How wonderful that KC is starting to get the idea of using a spoon! My son (age 8) didn't develop right-left dominance until last year. He still switches hands when his right hand gets tired but he's become more consistantly right-handed over time.

Using the spoon was difficult for him also. He still will use his fingers if we don't watch him closely. We had more luck with a fork since he can stab the food and it won't roll off again (which is frustrating even for adults!) Try a toddler fork that has rounded tines if safety is a concern.

As for the Chrismas party - I agree with the others. Check to see if they will exchange gifts, otherwise there are not many traditions that you probably haven't already heard about. The foods don't differ much from Thanksgiving feasts. Some pople have ham rather than turkey (and some have goose or oyster stew but those are rare).
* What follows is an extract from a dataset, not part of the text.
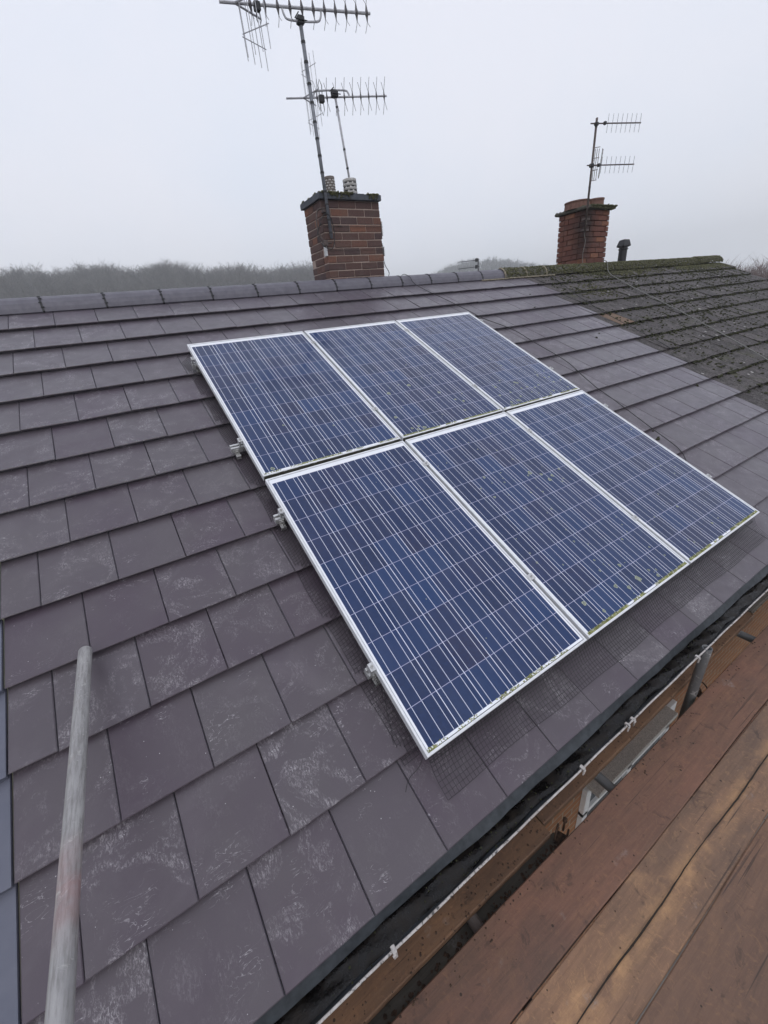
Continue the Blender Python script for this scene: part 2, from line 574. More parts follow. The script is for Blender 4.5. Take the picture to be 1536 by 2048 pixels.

Most families have lots and lots of Christmas cookies (sugar cookies cut-out and frosted and various other sugary treats)

My family is not particularly religious but we explain Christmas to our children as a celebration of the birth of Jesus. Most religions believe that he existed but Christians believe that he is the Son of God (and thus part of God - but that's more complicated) When Jesus was born, people brought him gifts just like now when we give gifts to new babies and moms. Strangers brought him gifts because they believed he was special. This is why Christmas centers on gift giving, peace and goodwill towards other people. At least in theory. The other symbols (Santa, the Christmas tree, etc) were pagan carryovers when various cultures converted to Christianity.

I admire your openness towards letting big brother learn about Christmas. You might also look for books on other holidays celebrated around this time. Kwanzaa and Ramadan (though technically over in October this year) come to mind. That way Big Brother wont see it as an either-or decision and you can discuss your own beliefs. I hate it when Christians try to promote their religion as if its the only one that matters this time of year.